The words from Hachem about his fellow champs were not so much shocking to me as it was hypocritical. While I know what he means about the young champions of recent years not being established in life, they are just as capable of being ambassadors as Hachem, Raymer, and Moneymaker.

In fact, Raymer had a run-in with the police just last year that involved a prostitution sting, and he is now looking for staking for an entire year of poker. This is an example to say that there are very few poker players who have squeaky-clean images who can represent poker in the best light every day and uphold the highest of personal standards.

This is unrealistic.

However, there are some points that Hachem made in his video interview with which I agree wholeheartedly.

I think poker is dying, and the reason it’s dying is that it’s no longer fun for people to play,” he said. “All these young geniuses at the table who don’t say a word, who bump out all the fish, as soon as the fish walks over to the table, the game breaks, whether it’s online or live now, I’ve witnessed both. The reason that poker is so enjoyable for people is because they go there and have fun. People have been losing their money to pros in poker for years, but they love doing it.

Hachem goes on to say that people don’t want to be intimidated at the table and made to feel like they’re no good. Things like check-raising range and other intricacies of the game are of no interest to the general public.

I agree. This is why the World Poker Tour continues to do well on television. Mike Sexton and Vince Van Patten don’t go into great detail about the implied pot odds and ranges because it doesn’t keep the audience’s attention. Tony Dunst has a segment in which he goes into a bit more detail about a particular hand, and the rest of the show is a bit lighter. This is also why the professional players don’t tend to watch the WPT on television, but the general public does.

The movement of poker toward a complicated game of odds, ranges, VPIPs, and HUDs excludes the majority of people who enjoy the game at its core. Professional players who make a living from the game should, of course, use all of the information available to them, but others want to play the game for the camaraderie and the table talk.

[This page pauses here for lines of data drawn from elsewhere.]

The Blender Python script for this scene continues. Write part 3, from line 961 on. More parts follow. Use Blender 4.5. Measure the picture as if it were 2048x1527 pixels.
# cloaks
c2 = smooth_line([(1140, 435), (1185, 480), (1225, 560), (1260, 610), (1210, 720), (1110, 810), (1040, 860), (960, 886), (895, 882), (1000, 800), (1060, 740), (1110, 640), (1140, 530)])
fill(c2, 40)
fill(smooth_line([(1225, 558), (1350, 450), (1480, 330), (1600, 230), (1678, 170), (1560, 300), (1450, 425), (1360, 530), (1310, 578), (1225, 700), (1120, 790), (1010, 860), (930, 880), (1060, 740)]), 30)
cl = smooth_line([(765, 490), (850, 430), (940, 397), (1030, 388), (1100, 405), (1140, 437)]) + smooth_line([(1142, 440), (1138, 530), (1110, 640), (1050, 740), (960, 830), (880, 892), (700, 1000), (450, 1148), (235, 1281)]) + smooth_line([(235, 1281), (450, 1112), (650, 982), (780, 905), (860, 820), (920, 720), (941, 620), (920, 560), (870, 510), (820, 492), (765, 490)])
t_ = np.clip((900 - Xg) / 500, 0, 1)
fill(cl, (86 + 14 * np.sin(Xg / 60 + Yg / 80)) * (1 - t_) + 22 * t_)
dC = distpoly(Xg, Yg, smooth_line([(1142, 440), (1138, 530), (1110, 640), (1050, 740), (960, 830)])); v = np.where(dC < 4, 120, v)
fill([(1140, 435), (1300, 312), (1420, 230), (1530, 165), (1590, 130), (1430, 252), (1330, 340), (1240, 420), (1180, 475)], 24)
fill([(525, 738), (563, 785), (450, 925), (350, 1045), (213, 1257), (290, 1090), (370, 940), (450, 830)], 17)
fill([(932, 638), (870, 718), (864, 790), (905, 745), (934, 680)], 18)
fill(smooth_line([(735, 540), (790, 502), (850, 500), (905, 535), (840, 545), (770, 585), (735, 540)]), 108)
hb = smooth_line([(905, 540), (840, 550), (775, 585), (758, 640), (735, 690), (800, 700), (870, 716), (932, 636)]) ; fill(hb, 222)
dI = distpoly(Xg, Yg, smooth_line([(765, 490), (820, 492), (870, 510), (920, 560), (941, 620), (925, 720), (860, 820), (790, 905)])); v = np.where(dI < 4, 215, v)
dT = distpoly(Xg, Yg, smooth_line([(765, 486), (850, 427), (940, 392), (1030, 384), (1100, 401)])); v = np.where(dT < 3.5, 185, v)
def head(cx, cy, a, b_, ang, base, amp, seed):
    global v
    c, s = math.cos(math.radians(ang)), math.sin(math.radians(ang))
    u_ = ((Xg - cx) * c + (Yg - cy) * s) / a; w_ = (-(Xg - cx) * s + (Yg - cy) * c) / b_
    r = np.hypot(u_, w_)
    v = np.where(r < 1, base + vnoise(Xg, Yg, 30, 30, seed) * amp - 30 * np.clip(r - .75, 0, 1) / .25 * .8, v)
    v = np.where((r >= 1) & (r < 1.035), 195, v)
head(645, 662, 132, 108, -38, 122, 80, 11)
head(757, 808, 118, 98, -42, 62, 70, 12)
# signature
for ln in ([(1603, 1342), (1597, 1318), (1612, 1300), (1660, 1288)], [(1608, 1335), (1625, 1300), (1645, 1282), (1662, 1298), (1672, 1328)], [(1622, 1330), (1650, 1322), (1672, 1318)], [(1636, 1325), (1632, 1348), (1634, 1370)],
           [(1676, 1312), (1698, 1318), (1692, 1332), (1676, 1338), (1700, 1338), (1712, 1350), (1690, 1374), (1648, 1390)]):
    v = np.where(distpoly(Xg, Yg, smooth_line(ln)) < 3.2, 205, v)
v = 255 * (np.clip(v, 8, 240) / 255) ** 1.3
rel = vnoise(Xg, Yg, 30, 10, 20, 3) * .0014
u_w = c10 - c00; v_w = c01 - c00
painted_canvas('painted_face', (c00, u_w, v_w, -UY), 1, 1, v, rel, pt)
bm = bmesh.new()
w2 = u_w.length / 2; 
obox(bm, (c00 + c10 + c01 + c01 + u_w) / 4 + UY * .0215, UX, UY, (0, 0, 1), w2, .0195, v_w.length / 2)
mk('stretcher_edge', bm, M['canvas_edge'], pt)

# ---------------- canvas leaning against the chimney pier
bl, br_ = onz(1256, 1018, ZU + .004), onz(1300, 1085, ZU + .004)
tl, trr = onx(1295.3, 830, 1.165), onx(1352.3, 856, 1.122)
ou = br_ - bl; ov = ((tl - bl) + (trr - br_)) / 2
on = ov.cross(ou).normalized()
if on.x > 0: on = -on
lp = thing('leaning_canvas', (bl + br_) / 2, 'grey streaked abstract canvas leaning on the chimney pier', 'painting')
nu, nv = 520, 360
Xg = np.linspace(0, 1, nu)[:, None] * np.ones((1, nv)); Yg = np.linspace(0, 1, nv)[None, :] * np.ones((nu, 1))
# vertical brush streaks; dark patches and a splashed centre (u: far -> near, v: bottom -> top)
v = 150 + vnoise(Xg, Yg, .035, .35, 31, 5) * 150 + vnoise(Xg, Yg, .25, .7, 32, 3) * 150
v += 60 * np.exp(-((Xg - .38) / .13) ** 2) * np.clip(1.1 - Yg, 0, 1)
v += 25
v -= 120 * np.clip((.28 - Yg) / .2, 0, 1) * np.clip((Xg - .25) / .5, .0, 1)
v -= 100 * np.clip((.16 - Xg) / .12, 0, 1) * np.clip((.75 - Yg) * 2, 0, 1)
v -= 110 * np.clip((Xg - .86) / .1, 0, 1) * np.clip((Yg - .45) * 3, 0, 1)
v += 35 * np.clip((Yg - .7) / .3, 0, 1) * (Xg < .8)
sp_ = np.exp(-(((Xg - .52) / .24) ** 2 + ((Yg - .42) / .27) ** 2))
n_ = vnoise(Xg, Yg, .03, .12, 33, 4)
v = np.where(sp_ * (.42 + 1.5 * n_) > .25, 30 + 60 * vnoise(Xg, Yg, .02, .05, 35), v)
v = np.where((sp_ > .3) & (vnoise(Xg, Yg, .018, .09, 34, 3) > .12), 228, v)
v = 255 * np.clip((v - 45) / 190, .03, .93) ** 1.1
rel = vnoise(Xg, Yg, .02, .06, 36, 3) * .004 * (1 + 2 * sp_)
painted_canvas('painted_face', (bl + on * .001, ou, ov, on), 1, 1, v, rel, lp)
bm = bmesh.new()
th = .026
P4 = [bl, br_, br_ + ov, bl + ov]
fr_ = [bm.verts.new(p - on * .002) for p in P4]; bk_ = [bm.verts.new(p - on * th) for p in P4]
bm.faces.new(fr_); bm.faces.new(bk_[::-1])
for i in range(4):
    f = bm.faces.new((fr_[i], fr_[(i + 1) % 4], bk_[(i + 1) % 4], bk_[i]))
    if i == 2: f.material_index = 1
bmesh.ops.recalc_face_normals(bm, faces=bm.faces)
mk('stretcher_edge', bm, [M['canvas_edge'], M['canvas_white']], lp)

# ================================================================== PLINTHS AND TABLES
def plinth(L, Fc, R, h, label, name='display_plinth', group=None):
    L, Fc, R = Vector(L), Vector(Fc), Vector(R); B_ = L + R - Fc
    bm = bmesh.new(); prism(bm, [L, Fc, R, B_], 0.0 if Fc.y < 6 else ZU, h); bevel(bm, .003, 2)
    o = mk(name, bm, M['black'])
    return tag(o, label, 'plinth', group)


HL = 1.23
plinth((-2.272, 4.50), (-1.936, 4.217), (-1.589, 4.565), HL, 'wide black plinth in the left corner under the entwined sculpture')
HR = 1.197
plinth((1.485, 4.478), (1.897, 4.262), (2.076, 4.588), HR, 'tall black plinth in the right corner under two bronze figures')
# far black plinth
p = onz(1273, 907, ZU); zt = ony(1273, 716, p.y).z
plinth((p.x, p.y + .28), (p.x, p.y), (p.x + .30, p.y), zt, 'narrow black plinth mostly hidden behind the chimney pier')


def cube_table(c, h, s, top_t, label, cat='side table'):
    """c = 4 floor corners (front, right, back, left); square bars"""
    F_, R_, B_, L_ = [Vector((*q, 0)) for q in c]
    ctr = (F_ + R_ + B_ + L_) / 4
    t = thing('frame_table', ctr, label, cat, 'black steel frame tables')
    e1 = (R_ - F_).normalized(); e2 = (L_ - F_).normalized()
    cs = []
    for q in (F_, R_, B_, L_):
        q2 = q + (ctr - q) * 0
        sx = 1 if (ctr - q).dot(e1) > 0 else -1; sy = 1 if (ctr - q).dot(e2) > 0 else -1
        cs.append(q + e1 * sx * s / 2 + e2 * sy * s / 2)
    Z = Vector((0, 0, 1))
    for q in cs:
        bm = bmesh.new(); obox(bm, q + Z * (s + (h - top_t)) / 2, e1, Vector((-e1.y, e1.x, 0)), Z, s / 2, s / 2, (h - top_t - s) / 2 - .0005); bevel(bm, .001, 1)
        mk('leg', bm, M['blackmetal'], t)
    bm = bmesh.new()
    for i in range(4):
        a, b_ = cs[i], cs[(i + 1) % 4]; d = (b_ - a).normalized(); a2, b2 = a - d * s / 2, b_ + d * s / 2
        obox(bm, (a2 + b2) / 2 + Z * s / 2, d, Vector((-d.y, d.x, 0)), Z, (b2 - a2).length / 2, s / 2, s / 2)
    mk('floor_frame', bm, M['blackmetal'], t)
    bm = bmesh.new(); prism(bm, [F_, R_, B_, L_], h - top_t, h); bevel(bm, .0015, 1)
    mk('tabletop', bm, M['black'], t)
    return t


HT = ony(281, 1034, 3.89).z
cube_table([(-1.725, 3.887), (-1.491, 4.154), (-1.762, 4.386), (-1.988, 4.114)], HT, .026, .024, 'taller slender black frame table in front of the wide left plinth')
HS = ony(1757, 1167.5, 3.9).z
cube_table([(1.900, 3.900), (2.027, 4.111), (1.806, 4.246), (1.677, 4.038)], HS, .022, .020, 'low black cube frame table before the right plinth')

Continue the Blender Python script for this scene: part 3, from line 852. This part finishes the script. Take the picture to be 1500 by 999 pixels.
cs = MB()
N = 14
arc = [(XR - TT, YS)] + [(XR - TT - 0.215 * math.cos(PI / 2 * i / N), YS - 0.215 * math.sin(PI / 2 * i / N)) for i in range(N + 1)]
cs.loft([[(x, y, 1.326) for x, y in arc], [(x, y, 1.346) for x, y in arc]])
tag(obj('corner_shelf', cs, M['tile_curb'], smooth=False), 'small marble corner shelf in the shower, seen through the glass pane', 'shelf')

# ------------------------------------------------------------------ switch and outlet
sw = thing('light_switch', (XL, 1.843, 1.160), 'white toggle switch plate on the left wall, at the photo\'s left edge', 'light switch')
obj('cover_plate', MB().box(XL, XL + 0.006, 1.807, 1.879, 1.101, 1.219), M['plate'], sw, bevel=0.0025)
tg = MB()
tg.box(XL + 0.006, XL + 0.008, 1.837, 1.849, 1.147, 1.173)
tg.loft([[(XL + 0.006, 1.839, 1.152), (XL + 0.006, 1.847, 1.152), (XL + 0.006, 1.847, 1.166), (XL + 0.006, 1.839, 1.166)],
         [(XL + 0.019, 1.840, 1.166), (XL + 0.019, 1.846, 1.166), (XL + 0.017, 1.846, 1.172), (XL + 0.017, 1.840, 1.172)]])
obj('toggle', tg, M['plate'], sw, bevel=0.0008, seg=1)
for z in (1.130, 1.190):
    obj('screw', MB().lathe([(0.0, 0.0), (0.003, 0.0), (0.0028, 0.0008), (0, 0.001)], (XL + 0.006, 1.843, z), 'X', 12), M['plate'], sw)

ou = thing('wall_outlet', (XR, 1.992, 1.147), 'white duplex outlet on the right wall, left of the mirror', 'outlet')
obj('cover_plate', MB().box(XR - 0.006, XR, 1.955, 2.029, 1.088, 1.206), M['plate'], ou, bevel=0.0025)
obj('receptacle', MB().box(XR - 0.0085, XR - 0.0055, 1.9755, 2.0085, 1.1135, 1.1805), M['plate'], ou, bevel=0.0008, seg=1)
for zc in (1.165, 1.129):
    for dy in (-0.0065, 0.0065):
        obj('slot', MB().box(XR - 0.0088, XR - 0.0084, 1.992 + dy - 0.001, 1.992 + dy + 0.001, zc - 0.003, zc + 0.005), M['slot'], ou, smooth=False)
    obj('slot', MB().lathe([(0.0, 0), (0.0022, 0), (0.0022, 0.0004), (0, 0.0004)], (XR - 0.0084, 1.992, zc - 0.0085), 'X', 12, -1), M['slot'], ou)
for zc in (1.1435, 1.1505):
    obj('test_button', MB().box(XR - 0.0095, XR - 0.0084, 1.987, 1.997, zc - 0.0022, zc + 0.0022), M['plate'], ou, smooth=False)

Those who are very skilled at the game – or who think they are – often make more casual players feel as if they are ignorant. When casual players are berated for making plays without the correct odds or for playing a bit unconventionally, and it makes them not want to return to the tables. The game is no longer fun when the average player feels as if he or she is being scrutinized, analyzed, and criticized.

Many people in poker have said, “Don’t chase away the fish.” Not only is the advice not often heeded, but the mere use of the word “fish” can be intimidating enough to keep some people from playing.

The solution to the problem is not easy. However, the first step may be to embrace those who have fun at the game, especially if they don’t know what VPIP means.